Against the background of the fact that for democracy to survive in Nigeria, there is need for a formidable opposition as the PDP and the eagerness of members of the party to reclaim its lost glory, the acting chairman and well-meaning members of the party must brainstorm on how best to achieve lasting peace and at the same time, members must imbibe the culture of give and take and the spirit of true reconciliation.

Though the time is short – 90 days, which is already counting, the leadership of the party should be asking probing questions such as: how can the party utilise its position as a strong opposition in the coming years? Can the PDP reform itself and how? Will the party bounce back to snatch victory from the APC in the coming years? How does the party handle the problem of most of its prominent members who are having cases with the Economic and Financial Crimes Commission (EFCC)? What are being put on ground to serve as incentive for members of the party to stop further defection to the ruling party? And whatever that would be, it must also come with considerable internal democracy structure and eradication of impunity in the party.

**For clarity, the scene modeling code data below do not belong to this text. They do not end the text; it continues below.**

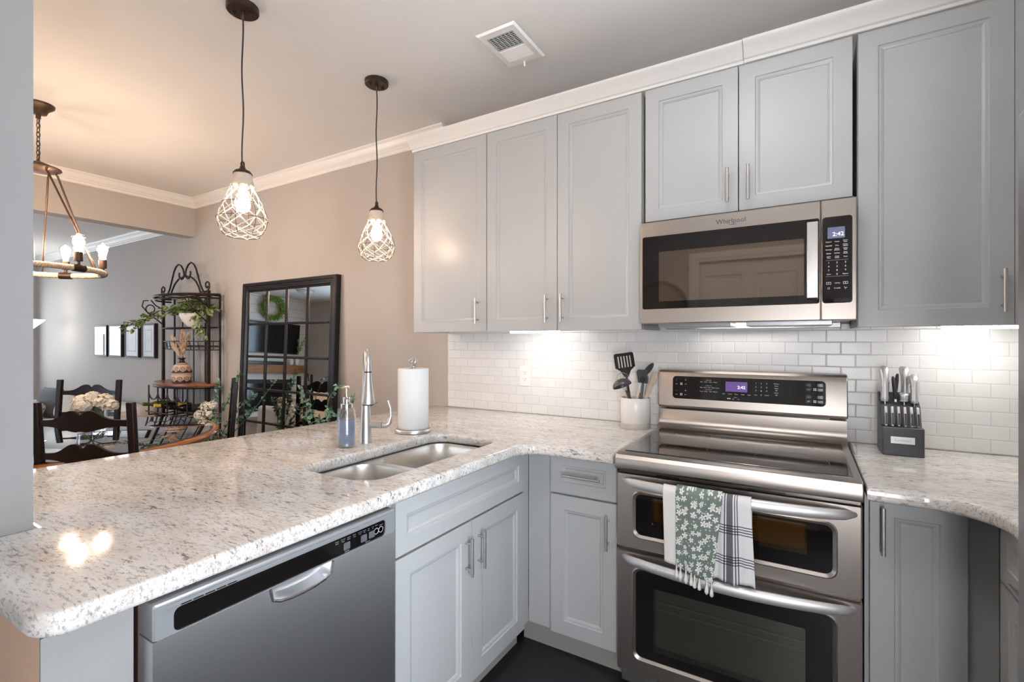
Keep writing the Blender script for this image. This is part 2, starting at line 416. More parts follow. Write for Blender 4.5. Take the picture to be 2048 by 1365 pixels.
class MB:
    """collects polygons; build() links them as one mesh object"""
    def __init__(s): s.v = []; s.f = []; s.m = []; s.uv = None
    def add(s, vs, fs, m=0):
        k = len(s.v)
        s.v += [Vector(p) for p in vs]
        s.f += [tuple(i + k for i in f) for f in fs]
        s.m += [m] * len(fs)
        return s
    def box(s, x0, x1, y0, y1, z0, z1, m=0):
        x0, x1 = sorted((x0, x1)); y0, y1 = sorted((y0, y1)); z0, z1 = sorted((z0, z1))
        vs = [(x, y, z) for x in (x0, x1) for y in (y0, y1) for z in (z0, z1)]
        return s.add(vs, [(0, 1, 3, 2), (4, 6, 7, 5), (0, 4, 5, 1), (2, 3, 7, 6), (0, 2, 6, 4), (1, 5, 7, 3)], m)
    def loft(s, rings, m=0, cap0=True, cap1=True, closed=False):
        n = len(rings[0]); vs = [p for r in rings for p in r]; fs = []
        R = len(rings)
        for i in range(R if closed else R - 1):
            j = (i + 1) % R
            for k in range(n):
                q = (k + 1) % n
                fs.append((i * n + k, i * n + q, j * n + q, j * n + k))
        if not closed:
            if cap0: fs.append(tuple(range(n))[::-1])
            if cap1: fs.append(tuple((R - 1) * n + k for k in range(n)))
        return s.add(vs, fs, m)
    def tube(s, pts, r, n=8, m=0, closed=False, caps=True):
        pts = [Vector(p) for p in pts]
        R = len(pts)
        rs = r if isinstance(r, (list, tuple)) else [r] * R
        tang = []
        for i in range(R):
            a = pts[(i - 1) % R] if (closed or i > 0) else pts[0]
            c = pts[(i + 1) % R] if (closed or i < R - 1) else pts[-1]
            d = (c - a)
            tang.append(d.normalized() if d.length > 1e-9 else Vector((0, 0, 1)))
        ref = Vector((0, 0, 1)) if abs(tang[0].z) < 0.9 else Vector((1, 0, 0))
        nx = (ref - tang[0] * ref.dot(tang[0])).normalized()
        rings = []
        for i in range(R):
            nx = (nx - tang[i] * nx.dot(tang[i]))
            nx = nx.normalized() if nx.length > 1e-9 else tang[i].orthogonal().normalized()
            ny = tang[i].cross(nx)
            rings.append([pts[i] + (nx * math.cos(2 * PI * k / n) + ny * math.sin(2 * PI * k / n)) * rs[i] for k in range(n)])
        return s.loft(rings, m, caps, caps, closed)
    def lathe(s, prof, c=(0, 0, 0), n=24, m=0, M=None, caps=True):
        rings = []
        c = Vector(c)
        for r, z in prof:
            r = max(r, 1e-5)
            ring = [Vector((r * math.cos(2 * PI * k / n), r * math.sin(2 * PI * k / n), z)) for k in range(n)]
            if M is not None: ring = [M @ p for p in ring]
            rings.append([p + c for p in ring])
        return s.loft(rings, m, caps, caps)
    def cyl(s, p0, p1, r, n=16, m=0): return s.tube([p0, p1], r, n, m)
    def ball(s, c, r, n=14, m=0, sz=1.0):
        k = n // 2
        return s.lathe([(r * math.sin(PI * i / k), -r * sz * math.cos(PI * i / k)) for i in range(k + 1)], c, n, m)
    def prism(s, pts, fn, d0, d1, m=0):
        """polygon (u,w) pushed from depth d0 to d1; fn(u,w,d) -> xyz"""
        n = len(pts)
        vs = [fn(u, w, d0) for u, w in pts] + [fn(u, w, d1) for u, w in pts]
        fs = [tuple(range(n))[::-1], tuple(range(n, 2 * n))] + [(k, (k + 1) % n, n + (k + 1) % n, n + k) for k in range(n)]
        return s.add(vs, fs, m)
    def xf(s, M):
        s.v = [M @ p for p in s.v]; return s
    def text(s, string, size, fn, u, w, d, m=0, align='CENTER', bold=0.0, thick=0.0004):
        cu = bpy.data.curves.new('t', 'FONT'); cu.body = string; cu.size = size; cu.align_x = align; cu.align_y = 'CENTER'
        cu.resolution_u = 2; cu.offset = bold
        ob = bpy.data.objects.new('t', cu)
        me = bpy.data.meshes.new_from_object(ob)
        s.add([fn(u + p.co.x, w + p.co.y, d + thick) for p in me.vertices], [tuple(p.vertices) for p in me.polygons], m)
        bpy.data.objects.remove(ob); bpy.data.curves.remove(cu); bpy.data.meshes.remove(me)
        return s
    def build(s, name, mats, parent=None, bevel=0.0, seg=2, sharp=35, solid=0.0, subsurf=0, fix=True):
        me = bpy.data.meshes.new(name)
        if parent is not None:
            off = BASE[parent.name]
        else:
            xs = [p.x for p in s.v]; ys = [p.y for p in s.v]; zs = [p.z for p in s.v]
            off = Vector(((min(xs) + max(xs)) / 2, (min(ys) + max(ys)) / 2, min(zs)))
        me.from_pydata([tuple(p - off) for p in s.v], [], s.f)
        if isinstance(mats, str): mats = [mats]
        for q in mats: me.materials.append(MATS[q])
        me.polygons.foreach_set('material_index', s.m)
        if s.uv is None: s.uv = [(p.x + p.y, p.z + 0.001 * p.y) for p in s.v]
        if s.uv is not None:
            ul = me.uv_layers.new(name='UVMap')
            for lp in me.loops: ul.data[lp.index].uv = s.uv[lp.vertex_index]
        if fix:
            bm = bmesh.new(); bm.from_mesh(me); bmesh.ops.recalc_face_normals(bm, faces=bm.faces); bm.to_mesh(me); bm.free()
        me.polygons.foreach_set('use_smooth', [True] * len(me.polygons))
        me.set_sharp_from_angle(angle=math.radians(sharp))
        me.update()
        o = bpy.data.objects.new(name, me)
        COL.objects.link(o)
        if parent is not None:
            o.parent = parent; BASE[o.name] = off
        else:
            o.location = off; BASE[o.name] = off
        if bevel:
            md = o.modifiers.new('bevel', 'BEVEL'); md.width = bevel; md.segments = seg; md.limit_method = 'ANGLE'; md.angle_limit = math.radians(40); md.harden_normals = False
        if solid:
            md = o.modifiers.new('solid', 'SOLIDIFY'); md.thickness = solid; md.offset = 0
        if subsurf:
            md = o.modifiers.new('sub', 'SUBSURF'); md.levels = subsurf; md.render_levels = subsurf
        return o
def copy_tree(o, parent=None, loc=None, rz=None, label=None):
    c = o.copy(); COL.objects.link(c)
    if parent is not None: c.parent = parent
    if loc is not None: c.location = loc
    if rz is not None: c.rotation_euler = (0, 0, rz)
    if label: c['label'] = label
    for ch in list(o.children): copy_tree(ch, c)
    return c
def FY(y0): return lambda u, w, d: (u, y0 - d, w)          # faces the camera side (-Y)
def FXp(x0): return lambda u, w, d: (x0 + d, u, w)         # faces +X
def FXm(x0): return lambda u, w, d: (x0 - d, -u, w)        # faces -X (u = -Y)
def FYp(y0): return lambda u, w, d: (-u, y0 + d, w)        # faces +Y (u = -X)
def rect(u0, u1, w0, w1, r=0.0, n=5):
    if r <= 0: return [(u0, w0), (u1, w0), (u1, w1), (u0, w1)]
    out = []
    for cx, cy, a0 in ((u1 - r, w0 + r, -PI / 2), (u1 - r, w1 - r, 0), (u0 + r, w1 - r, PI / 2), (u0 + r, w0 + r, PI)):
        for k in range(n + 1):
            a = a0 + PI / 2 * k / n
            out.append((cx + r * math.cos(a), cy + r * math.sin(a)))
    return out
def bridge(mb, pa, pb, fn, da, db, m=0):
    n = len(pa)
    mb.add([fn(u, w, da) for u, w in pa] + [fn(u, w, db) for u, w in pb], [(k, (k + 1) % n, n + (k + 1) % n, n + k) for k in range(n)], m)
def struct(mb, name, mat, **kw):
    return props(mb.build(name, mat, **kw), kind='structure')

# ================================================================== THE SETTING
CZ = 2.743; LZ = 2.56
mb = MB(); mb.box(-0.25, 3.05, -3.12, 0.12, -0.1, 0.0); struct(mb, 'floor', 'floor_black')
mb = MB(); mb.box(-8.02, -0.25, -4.82, 0.12, -0.1, 0.0); mb.box(-0.25, 0.385, -4.82, -3.12, -0.1, 0.0); struct(mb, 'floor_dining', 'floor_wood')
mb = MB(); mb.box(-3.45, 3.05, -4.82, 0.12, CZ, CZ + 0.1); struct(mb, 'ceiling', 'ceiling_paint')
mb = MB(); mb.box(-8.02, -3.45, -4.82, 0.12, LZ, LZ + 0.1); struct(mb, 'ceiling_living', 'ceiling_paint')
mb = MB(); mb.box(-8.02, 3.05, 0.0, 0.12, 0, CZ); struct(mb, 'wall_back', 'wall_paint')
mb = MB(); mb.box(-3.45, -3.30, -4.70, 0.0, 2.372, CZ); struct(mb, 'wall_header', 'wall_paint')
mb = MB(); mb.box(2.93, 3.05, -2.12, 0.0, 0, CZ); mb.box(2.93, 3.05, -3.12, -2.88, 0, CZ); mb.box(2.93, 3.05, -2.88, -2.12, 0, 0.28); mb.box(2.93, 3.05, -2.88, -2.12, 2.06, CZ)  # with an opening for the added side window
struct(mb, 'wall_right', 'wall_paint')
mb = MB()                                                            # wall behind the camera with a door and an opening for an added window
mb.box(0.385, 1.05, -3.12, -3.0, 0, CZ); mb.box(1.89, 2.02, -3.12, -3.0, 0, CZ); mb.box(2.44, 2.93, -3.12, -3.0, 0, CZ); mb.box(1.05, 1.89, -3.12, -3.0, 2.06, CZ)
mb.box(2.02, 2.44, -3.12, -3.0, 0, 0.32); mb.box(2.02, 2.44, -3.12, -3.0, 1.68, CZ)
struct(mb, 'wall_front', 'wall_paint')
mb = MB(); mb.box(0.262, 0.385, -4.70, -2.11, 0, CZ); struct(mb, 'wall_left', 'pillar_paint')
mb = MB(); mb.box(0.387, 0.856, -2.222, -2.10, 0, 0.872); struct(mb, 'wall_end', 'warm_lit_beige')
mb = MB(); mb.box(0.8565, 0.863, -2.222, -2.10, 0, 0.872); struct(mb, 'trim_6', 'pillar_paint')
mb = MB(); mb.box(0.17, 0.25, -2.108, -0.002, 0, 0.872); struct(mb, 'wall_peninsula', 'wall_paint')
mb = MB()                                                            # far living-room wall with a window
mb.box(-8.02, -7.90, -0.30, 0.0, 0, LZ); mb.box(-8.02, -7.90, -2.4, -1.20, 0, LZ)
mb.box(-8.02, -7.90, -1.20, -0.30, 0, 0.75); mb.box(-8.02, -7.90, -1.20, -0.30, 2.15, LZ)
struct(mb, 'wall_far', 'wall_paint')
mb = MB(); mb.box(-8.02, -7.90, -4.70, -2.4, 0, LZ); struct(mb, 'wall_fireplace', 'shiplap')
mb = MB()
mb.box(-8.02, -5.8, -4.82, -4.70, 0, CZ); mb.box(-4.2, 0.385, -4.82, -4.70, 0, CZ); mb.box(-5.8, -4.2, -4.82, -4.70, 2.15, CZ)  # opening left for the added glass door
struct(mb, 'wall_opposite', 'wall_paint')
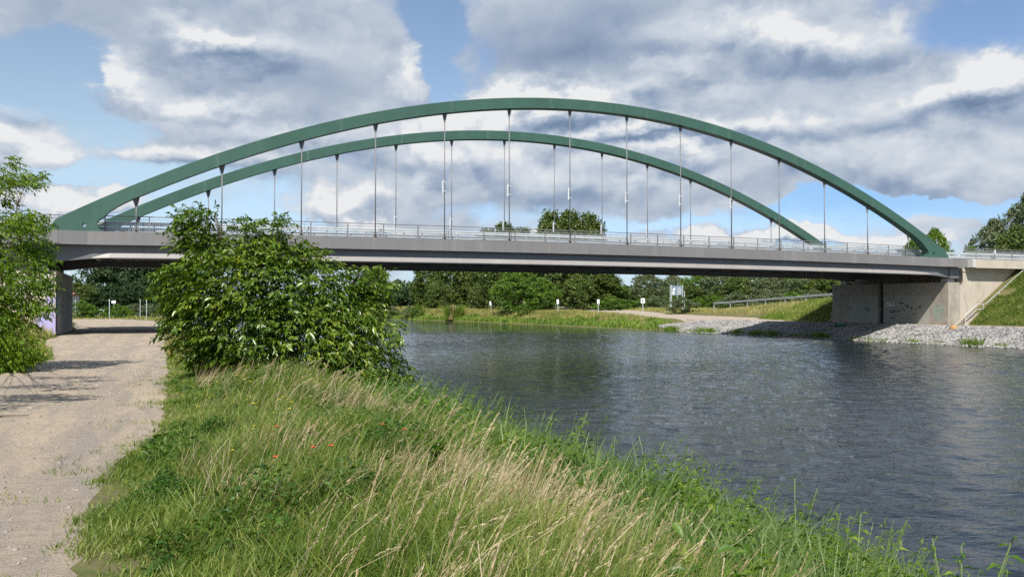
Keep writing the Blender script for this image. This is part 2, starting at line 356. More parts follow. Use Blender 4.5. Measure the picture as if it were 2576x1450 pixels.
# ------------------------------------------------------------------ terrain
WATER_Z = -2.3
def lerp(x, xs, ys): return np.interp(x, xs, ys)
XTOP = ([-50, 4, 6.5, 9.5, 20, 60, 70, 95, 110, 280, 330, 425, 500, 560, 640], [1.9, 2.0, 2.45, 2.9, 3.0, 3.0, 3.1, 3.1, 3.0, 3.5, 0.0, -12.0, -45.0, -400.0, -900.0])
XRIGHT = ([-200, 120, 165, 200, 245, 300, 360, 430, 500, 560, 640, 900], [75.3, 75.3, 76.5, 74.5, 68.0, 62.0, 52.0, 34.0, 10.0, -30.0, -300.0, -900.0])
PATH_R = ([0, 5.9, 8, 10, 13, 18.3, 26, 44, 52, 70, 90, 110, 130, 148, 165], [-.35, -.30, -.34, -.22, .33, .50, .75, .97, 1.2, 1.9, 2.9, 3.2, 2.0, -2.0, -14.0])
PATH_L = ([0, 20, 27, 35, 45, 60, 68, 86, 100, 115, 128, 138, 150], [-5, -4.2, -3.7, -3.1, -4.3, -5.9, -5.8, -5.9, -7.0, -9.5, -20.0, -45, -60])
ridA = np.array(at(1860, 158)); ridB = np.array(at(2150, 131)); ridAz, ridBz = .95, 2.75
def ground(X, Y):
    X = np.asarray(X, float); Y = np.asarray(Y, float)
    z0 = lerp(Y, [0, 14, 60, 150, 195, 280], [0, 0, -.45, -.40, -1.25, -1.95])
    xt = lerp(Y, *XTOP); slope = lerp(Y, [0, 60, 95, 300], [1/2.74, 1/2.74, 1/3.0, 1/3.0])
    left = z0 - np.clip(X-xt, 0, None)*slope
    left = np.maximum(left, -4.0)
    # gentle rise away from the water on the left, and the approach embankment of the bridge
    q = np.minimum(-.45+(-6.1-X)*.62, 6.9); q = np.minimum(q, 6.9-np.clip(68.4-Y, 0, None)*.62); q = np.minimum(q, 6.9-np.clip(Y-88.8, 0, None)*.62)
    left = np.where(X < -6.1, np.maximum(left, q), left)
    # right bank
    xr = lerp(Y, *XRIGHT)
    h = -2.3+(X-xr)/3.0
    top = lerp(Y, [0, 110, 150, 230, 400], [-.5, -.5, -.25, .2, .2])
    inland = lerp(X-xr, [0, 6, 14, 40, 60], [0, 0, .25, 1.0, 1.0])*lerp(Y, [0, 105, 160, 900], [0, 0, 1, 1])
    right = np.minimum(h, top+inland)
    right = np.maximum(right, -4.0)
    q = np.minimum(-.5+(X-85.4)*.66, 6.9); q = np.minimum(q, 6.9-np.clip(67.6-Y, 0, None)*.62); q = np.minimum(q, 6.9-np.clip(Y-88.6, 0, None)*.80)
    right = np.where(X > 84.5, np.maximum(right, q), right)
    d = ridB-ridA; L = np.hypot(*d); d = d/L
    s = np.clip((X-ridA[0])*d[0]+(Y-ridA[1])*d[1], -25, L); dist = np.hypot(X-ridA[0]-s*d[0], Y-ridA[1]-s*d[1])
    rz = ridAz+(ridBz-ridAz)*np.clip(s, -25, L)/L-np.clip(dist-4, 0, None)*.28
    right = np.where(X > 84, np.maximum(right, rz), right)
    mid = lerp(Y, [0, 500, 700], [40, 40, 40])
    out = np.where(X < 40, np.where(h > -2.3-0*mid, np.maximum(left, np.where(Y > 330, right, -9)), left), right)
    return out
def gz(x, y): return float(ground(np.array([x]), np.array([y]))[0])
def vnoise(X, Y, s, seed=0):
    """cheap smooth value noise"""
    r = np.random.default_rng(seed); T = r.random((64, 64))
    x = X*s; y = Y*s; xi = np.floor(x).astype(int); yi = np.floor(y).astype(int); fx = x-xi; fy = y-yi
    fx = fx*fx*(3-2*fx); fy = fy*fy*(3-2*fy)
    a = T[xi % 64, yi % 64]; b = T[(xi+1) % 64, yi % 64]; c = T[xi % 64, (yi+1) % 64]; d = T[(xi+1) % 64, (yi+1) % 64]
    return (a*(1-fx)+b*fx)*(1-fy)+(c*(1-fx)+d*fx)*fy
def axis(segs):
    out = []
    for a, b, st in segs: out += list(np.arange(a, b, st))
    return np.array(out+[segs[-1][1]])
gx = axis([(-1200, -200, 100), (-200, -60, 14), (-60, -20, 3), (-20, -7, .8), (-7, 12, .3), (12, 70, 6), (70, 110, .7), (110, 220, 4), (220, 600, 20), (600, 2400, 150)])
gy = axis([(-60, 0, 6), (0, 30, .4), (30, 64, 1.0), (64, 92, .5), (92, 260, 1.6), (260, 420, 8), (420, 700, 14), (700, 3000, 150)])
GX, GY = np.meshgrid(gx, gy, indexing='ij')
GZ = ground(GX, GY)
bumpamt = np.where((GX > -60) & (GX < 200), 1.0, 0.3)
GZ = GZ + (vnoise(GX, GY, 1.1, 1)-.5)*.05*bumpamt + (vnoise(GX, GY, .23, 2)-.5)*.10*bumpamt*np.where(GX < 12, .4, 1)
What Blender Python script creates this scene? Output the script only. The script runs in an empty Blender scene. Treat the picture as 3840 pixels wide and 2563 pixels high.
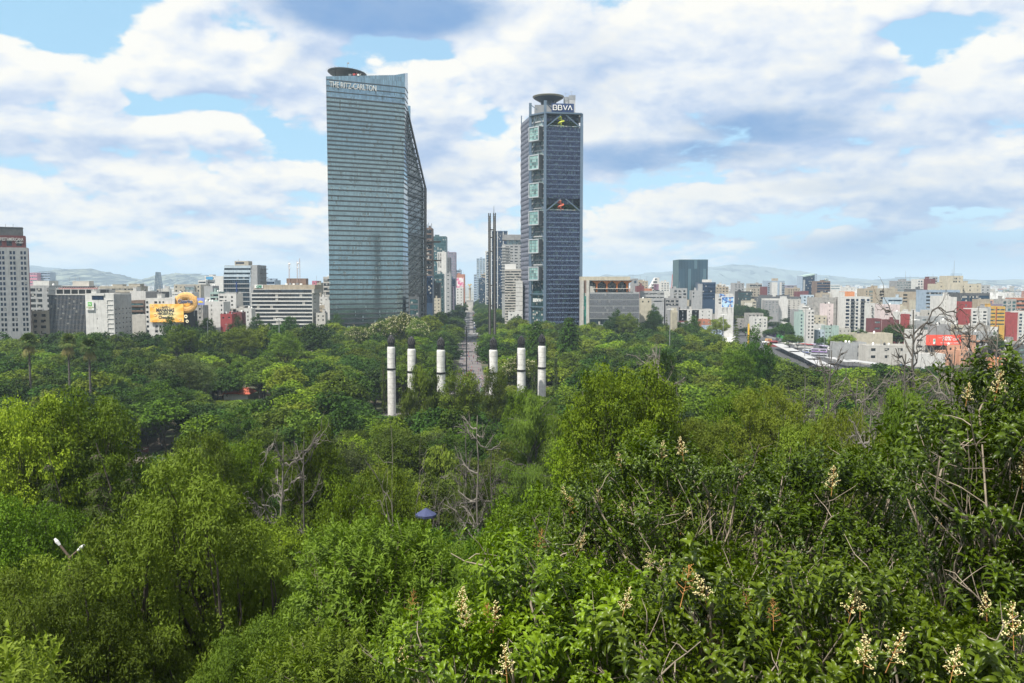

There is also the problem of decamping; the opposition party is losing a number of its committed members to the APC by the day. Just recently, Senator Smart Adeyemi from Kogi West senatorial district dumped the PDP for the APC dues to what his supporters consider has ill-treatment of the lawmaker.

The party must fashion out a way to persuade members from decamping and make them realise that strong parties are not formed when members bolt away after electoral failure. It is something that PDP members must accept; and learn from former Lagos State governor and APC leader, Senator Bola Tinubu, who doggedly weathered the storm to give Nigeria a very strong opposition since 1999.

He never attempted joining the PDP. He endured persecution, especially during the time of former President Obasanjo’s administration. He quietly organise the opposition that gave birth to the APC through the merger of the All Nigerian Peoples Party (ANPP), Congress for Progressive Change (CPC), some part of the All Progressives Grand Alliance (APGA) and the Action Congress of Nigeria (ACN).

While the crises in the PDP festers, members of the party are looking forward to the Makarfi leadership to pull the party from the wreckage of defeat, restore peace and harmony to the party. These can only be achieved if all the issues on ground are dispassionately addressed before the next convention, otherwise the party could be heading for its end if sectional and not broad interests are serviced.